Hear our voice, Lord our God, have mercy and pity upon us…

Draw us back to you, God and we shall return; renew our days, as of old.

Do not cast us off from before you and do not take your holy spirit from us.

Do not cast us off in our old age; do not abandon us when our strength is at an end.

We do not know who put these four stirring verses from the Bible and the Siddur together, or who composed the music which makes this simple, beautiful prayer one of the most tender and heartfelt of the day. Thankfully, it is repeated in every service of Yom Kippur, except Ne’ilah, which has many uniquely moving passages of its own. My own associations with this prayer are forever touched by the memory of my father, close to the end of his life and when he could only just walk, being invited to open the Ark in the Selichot service and listening to the words in tears.

Those words go to the heart of the privilege and poignancy of human life. From the negative one learns the positive; we wouldn’t be asking God not to take the sacred spirit from us were that spirit not part of us in the first place. In our more secular hours we might call it the wonder of being alive, in our more spiritual moments the privileged gift from God, – to have a heart to feel, a conscience to know, a mind to think, senses to experience joy and awe. That life is a sacred privilege stands at the spiritual, emotional and moral centre of Judaism.
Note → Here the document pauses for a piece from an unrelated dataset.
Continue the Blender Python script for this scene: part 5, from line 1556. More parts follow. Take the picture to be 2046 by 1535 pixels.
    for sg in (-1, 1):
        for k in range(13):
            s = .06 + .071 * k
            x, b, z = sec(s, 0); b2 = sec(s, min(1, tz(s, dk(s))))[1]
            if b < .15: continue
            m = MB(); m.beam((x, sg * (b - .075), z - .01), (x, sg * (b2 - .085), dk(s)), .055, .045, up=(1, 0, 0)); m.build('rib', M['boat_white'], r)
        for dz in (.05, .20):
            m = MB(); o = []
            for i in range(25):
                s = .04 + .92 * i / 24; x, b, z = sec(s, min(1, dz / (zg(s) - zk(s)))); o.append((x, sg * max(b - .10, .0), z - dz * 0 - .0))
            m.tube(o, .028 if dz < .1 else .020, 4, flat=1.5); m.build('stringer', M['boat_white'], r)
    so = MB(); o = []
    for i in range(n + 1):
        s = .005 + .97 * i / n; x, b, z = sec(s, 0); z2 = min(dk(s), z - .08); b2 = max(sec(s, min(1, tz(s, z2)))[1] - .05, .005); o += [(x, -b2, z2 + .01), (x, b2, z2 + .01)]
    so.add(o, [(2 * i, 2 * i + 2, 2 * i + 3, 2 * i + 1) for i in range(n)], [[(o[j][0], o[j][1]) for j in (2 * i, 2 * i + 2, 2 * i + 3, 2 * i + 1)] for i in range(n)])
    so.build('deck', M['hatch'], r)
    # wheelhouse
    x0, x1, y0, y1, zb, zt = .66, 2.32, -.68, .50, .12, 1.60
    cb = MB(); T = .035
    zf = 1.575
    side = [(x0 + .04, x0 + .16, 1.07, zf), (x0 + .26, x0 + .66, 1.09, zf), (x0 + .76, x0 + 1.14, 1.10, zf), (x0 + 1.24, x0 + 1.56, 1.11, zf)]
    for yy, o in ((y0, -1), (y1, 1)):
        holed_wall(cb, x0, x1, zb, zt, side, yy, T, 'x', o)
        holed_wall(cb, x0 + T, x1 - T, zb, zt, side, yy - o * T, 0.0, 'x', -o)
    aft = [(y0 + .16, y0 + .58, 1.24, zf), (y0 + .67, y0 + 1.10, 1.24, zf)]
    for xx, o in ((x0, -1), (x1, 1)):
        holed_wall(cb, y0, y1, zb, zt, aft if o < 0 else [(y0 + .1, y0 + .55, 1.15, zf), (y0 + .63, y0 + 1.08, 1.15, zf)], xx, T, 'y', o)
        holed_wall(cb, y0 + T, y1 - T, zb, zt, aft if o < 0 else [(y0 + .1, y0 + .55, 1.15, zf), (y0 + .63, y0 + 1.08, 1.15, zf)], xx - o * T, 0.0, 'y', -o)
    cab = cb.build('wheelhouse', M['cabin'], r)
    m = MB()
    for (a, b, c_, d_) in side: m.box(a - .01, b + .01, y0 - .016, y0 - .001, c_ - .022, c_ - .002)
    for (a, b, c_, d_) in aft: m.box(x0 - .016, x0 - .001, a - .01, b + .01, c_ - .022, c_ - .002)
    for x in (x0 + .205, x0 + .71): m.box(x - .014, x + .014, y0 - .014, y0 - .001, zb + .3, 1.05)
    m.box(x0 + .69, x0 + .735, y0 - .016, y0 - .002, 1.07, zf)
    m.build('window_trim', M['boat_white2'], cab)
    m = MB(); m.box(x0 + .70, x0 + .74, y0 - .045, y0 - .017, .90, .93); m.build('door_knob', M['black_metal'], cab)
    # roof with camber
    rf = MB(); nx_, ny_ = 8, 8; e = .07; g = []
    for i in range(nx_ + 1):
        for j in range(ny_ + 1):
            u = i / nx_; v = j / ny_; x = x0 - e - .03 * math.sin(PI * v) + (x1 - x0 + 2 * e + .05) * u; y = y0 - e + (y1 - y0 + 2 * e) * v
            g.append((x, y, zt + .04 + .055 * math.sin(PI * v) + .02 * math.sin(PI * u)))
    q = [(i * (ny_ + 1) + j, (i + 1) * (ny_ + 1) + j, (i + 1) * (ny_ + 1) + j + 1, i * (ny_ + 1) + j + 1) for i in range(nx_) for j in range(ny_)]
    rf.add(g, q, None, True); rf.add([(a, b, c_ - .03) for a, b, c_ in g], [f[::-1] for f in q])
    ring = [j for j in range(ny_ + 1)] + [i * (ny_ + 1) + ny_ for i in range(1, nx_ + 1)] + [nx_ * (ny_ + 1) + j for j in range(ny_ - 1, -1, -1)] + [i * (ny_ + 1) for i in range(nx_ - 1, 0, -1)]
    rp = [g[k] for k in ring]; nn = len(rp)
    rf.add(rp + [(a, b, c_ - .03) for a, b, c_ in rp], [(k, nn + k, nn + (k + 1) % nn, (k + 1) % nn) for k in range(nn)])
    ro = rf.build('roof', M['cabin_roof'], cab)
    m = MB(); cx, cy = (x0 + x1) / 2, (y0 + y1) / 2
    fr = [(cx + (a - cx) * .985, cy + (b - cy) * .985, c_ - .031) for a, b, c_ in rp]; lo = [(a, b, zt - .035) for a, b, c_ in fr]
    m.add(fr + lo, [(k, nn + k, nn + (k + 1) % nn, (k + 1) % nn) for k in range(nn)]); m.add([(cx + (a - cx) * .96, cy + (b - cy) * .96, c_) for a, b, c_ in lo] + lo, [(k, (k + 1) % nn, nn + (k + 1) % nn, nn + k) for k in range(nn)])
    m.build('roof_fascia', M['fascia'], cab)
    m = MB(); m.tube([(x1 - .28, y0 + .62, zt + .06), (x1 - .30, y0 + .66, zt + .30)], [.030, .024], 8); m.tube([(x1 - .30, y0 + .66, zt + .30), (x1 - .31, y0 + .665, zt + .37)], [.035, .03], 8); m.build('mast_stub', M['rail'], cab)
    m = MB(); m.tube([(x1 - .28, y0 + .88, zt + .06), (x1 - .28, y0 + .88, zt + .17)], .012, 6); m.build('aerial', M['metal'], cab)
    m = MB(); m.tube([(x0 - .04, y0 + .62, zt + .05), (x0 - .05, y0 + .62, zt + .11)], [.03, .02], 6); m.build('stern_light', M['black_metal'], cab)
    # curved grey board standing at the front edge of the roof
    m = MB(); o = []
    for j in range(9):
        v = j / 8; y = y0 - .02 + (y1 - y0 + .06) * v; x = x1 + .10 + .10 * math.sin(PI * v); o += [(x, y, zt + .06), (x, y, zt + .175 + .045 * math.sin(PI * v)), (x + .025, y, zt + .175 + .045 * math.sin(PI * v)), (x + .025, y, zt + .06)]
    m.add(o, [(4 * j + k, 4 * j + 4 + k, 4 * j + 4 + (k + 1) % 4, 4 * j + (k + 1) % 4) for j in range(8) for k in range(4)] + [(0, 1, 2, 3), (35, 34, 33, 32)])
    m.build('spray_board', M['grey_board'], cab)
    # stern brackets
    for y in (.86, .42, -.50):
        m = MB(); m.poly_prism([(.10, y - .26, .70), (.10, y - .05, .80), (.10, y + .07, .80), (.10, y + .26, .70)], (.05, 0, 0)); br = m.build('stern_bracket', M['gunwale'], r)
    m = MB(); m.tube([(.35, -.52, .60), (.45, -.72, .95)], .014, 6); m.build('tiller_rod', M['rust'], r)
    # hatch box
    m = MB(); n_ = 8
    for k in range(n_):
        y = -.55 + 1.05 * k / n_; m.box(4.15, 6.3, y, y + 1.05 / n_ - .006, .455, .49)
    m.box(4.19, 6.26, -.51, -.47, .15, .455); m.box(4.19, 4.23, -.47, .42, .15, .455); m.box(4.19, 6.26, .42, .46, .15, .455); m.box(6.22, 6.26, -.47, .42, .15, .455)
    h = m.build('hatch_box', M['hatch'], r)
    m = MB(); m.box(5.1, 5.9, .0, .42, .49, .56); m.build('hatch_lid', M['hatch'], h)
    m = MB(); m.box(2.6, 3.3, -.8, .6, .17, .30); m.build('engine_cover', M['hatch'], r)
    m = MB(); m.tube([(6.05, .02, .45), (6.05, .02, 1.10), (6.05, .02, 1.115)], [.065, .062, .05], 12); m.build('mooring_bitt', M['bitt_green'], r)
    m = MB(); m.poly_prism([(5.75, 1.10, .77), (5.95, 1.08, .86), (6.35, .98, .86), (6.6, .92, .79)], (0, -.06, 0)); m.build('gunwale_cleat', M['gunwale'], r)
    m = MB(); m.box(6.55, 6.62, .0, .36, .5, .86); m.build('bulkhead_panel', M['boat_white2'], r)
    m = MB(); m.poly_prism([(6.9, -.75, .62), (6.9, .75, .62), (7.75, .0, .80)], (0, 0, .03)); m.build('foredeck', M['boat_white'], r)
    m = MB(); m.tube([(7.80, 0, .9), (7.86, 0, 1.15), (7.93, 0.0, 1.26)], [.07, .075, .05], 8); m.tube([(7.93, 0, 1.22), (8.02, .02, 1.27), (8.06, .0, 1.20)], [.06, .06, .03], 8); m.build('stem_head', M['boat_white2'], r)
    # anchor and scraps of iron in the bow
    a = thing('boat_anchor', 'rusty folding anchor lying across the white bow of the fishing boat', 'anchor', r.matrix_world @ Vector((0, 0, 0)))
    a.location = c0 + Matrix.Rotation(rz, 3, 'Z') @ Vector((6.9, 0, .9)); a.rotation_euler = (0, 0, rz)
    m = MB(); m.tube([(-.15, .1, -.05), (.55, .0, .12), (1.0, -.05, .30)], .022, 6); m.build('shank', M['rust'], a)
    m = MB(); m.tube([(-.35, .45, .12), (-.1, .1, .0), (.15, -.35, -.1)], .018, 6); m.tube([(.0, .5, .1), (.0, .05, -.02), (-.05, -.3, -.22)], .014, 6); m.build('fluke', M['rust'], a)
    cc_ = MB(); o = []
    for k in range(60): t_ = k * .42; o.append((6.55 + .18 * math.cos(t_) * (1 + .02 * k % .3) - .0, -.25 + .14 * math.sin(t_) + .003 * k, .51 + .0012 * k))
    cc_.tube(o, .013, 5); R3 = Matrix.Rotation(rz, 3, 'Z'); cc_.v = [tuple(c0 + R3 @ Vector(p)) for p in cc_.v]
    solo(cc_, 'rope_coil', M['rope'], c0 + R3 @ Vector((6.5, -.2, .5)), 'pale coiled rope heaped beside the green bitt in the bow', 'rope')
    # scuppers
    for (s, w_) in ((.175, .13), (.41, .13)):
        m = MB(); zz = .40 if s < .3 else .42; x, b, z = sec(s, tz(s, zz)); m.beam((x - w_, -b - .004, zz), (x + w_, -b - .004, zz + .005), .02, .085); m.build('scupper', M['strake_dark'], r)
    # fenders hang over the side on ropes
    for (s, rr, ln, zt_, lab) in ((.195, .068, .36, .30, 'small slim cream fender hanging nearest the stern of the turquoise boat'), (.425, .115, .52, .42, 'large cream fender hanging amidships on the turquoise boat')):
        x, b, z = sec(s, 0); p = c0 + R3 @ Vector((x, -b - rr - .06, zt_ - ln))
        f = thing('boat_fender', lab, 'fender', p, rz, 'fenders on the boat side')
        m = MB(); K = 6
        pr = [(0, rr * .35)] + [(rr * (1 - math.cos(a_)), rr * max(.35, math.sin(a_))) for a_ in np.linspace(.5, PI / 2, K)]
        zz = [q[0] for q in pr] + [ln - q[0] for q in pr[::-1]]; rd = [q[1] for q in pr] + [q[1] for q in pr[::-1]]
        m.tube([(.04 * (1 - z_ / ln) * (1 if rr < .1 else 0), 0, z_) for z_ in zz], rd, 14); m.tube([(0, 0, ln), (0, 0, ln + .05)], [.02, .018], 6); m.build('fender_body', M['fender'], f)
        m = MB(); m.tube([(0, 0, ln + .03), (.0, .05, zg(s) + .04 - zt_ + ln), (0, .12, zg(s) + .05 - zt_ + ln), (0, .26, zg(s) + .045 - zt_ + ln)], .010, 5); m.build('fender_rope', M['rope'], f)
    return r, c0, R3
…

Yet at the same time we recognise that we are frail. There are two aspects to this frailty. The first is material; on Yom Kippur of all days, a day without eating and drinking, a day outside of normal time, we realise that our physical existence is limited, that life flows by ever faster, and that we are vulnerable to illness and chance in ways which we cannot ultimately control. We’ve all witnessed the reality that it’s hard to be ill, or grow old. That’s why caring for one another is the greatest thing we can do with our lives. But there are also gifts we need in times of struggle which no human being can bestow, – courage, love, generosity, wisdom and good grace in the centre of our heart. For these we turn to God and ask God to be with us and within us.
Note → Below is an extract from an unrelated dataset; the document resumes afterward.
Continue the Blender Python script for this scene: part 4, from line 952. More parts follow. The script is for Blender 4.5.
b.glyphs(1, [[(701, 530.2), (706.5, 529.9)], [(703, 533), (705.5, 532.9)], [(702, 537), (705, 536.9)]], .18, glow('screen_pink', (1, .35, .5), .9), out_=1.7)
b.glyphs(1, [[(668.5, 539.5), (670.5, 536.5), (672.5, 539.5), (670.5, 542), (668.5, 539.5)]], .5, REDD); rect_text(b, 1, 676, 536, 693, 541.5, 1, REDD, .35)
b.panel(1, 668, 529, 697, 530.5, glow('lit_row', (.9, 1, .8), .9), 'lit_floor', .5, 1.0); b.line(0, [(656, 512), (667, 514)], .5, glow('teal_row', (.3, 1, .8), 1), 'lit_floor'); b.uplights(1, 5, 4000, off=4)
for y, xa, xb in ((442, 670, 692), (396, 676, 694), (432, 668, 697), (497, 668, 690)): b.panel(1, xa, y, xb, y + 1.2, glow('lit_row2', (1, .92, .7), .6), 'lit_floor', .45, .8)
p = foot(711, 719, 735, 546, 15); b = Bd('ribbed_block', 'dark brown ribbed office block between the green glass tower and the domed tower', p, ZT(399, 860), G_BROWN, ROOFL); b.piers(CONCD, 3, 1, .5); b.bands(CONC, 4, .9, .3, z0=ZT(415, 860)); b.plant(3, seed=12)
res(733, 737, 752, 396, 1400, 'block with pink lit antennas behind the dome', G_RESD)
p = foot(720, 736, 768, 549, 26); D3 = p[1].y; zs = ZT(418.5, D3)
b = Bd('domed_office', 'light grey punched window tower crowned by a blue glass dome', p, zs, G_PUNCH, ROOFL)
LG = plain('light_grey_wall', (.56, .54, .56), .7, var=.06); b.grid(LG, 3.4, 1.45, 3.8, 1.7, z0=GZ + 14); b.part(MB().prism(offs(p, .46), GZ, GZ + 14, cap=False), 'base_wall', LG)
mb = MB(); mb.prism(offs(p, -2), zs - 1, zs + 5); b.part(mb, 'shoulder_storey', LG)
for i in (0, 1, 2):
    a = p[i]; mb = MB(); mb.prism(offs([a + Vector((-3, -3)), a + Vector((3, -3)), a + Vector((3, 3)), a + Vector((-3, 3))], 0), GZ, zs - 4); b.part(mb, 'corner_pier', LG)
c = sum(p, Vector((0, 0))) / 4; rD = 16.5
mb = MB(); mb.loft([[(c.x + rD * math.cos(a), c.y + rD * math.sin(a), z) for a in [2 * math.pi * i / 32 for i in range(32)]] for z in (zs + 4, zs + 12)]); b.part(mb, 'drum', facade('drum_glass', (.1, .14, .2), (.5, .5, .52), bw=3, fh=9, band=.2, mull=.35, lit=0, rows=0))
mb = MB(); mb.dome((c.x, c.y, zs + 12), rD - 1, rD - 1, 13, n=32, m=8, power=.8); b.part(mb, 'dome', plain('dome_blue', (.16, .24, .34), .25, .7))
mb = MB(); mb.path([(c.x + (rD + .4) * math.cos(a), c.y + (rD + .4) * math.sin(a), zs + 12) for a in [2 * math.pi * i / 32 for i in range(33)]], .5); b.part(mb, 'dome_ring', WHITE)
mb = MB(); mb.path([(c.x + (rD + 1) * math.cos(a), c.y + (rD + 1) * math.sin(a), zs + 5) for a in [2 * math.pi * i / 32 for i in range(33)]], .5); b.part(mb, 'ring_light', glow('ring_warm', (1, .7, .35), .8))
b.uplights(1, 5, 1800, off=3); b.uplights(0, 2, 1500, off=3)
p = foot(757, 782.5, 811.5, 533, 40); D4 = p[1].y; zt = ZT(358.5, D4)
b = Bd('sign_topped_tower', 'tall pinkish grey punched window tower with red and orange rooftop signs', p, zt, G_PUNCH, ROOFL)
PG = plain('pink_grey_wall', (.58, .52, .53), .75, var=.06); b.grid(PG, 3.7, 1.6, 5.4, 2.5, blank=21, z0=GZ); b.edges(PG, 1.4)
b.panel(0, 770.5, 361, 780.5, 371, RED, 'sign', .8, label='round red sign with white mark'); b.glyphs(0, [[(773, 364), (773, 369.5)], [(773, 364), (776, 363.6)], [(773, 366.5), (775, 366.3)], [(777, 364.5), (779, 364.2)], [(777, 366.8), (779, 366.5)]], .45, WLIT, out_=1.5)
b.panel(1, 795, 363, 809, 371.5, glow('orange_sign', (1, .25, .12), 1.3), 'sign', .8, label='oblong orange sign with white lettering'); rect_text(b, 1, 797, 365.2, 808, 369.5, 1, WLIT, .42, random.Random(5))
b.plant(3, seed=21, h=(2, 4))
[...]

All the more, too, do we realise that we must not take either life’s blessings for granted, one of the greatest of which is the opportunity to cherish, appreciate and love one another.

Yom Kippur also reminds us that we are morally frail. Only at one’s peril does one think ‘There are no circumstances in which I could ever do that!’ Dishonesty, including with our own selves, greed, anger, meanness of spirit, bigotry, – so long as we engage in such behaviours they deprive us of our clarity of vision and purity of soul. They distort our vision and alienate God’s presence from us, until remorse and reparation restore us. That, too, is why we pray ‘God, don’t take your holy spirit from us’, but help us to become the people we are truly capable of being. Make those powers of truth, love and goodness which lie within us grow and thrive in our heart.

This prayer and its music have, in and of themselves, the power to open and purify the heart.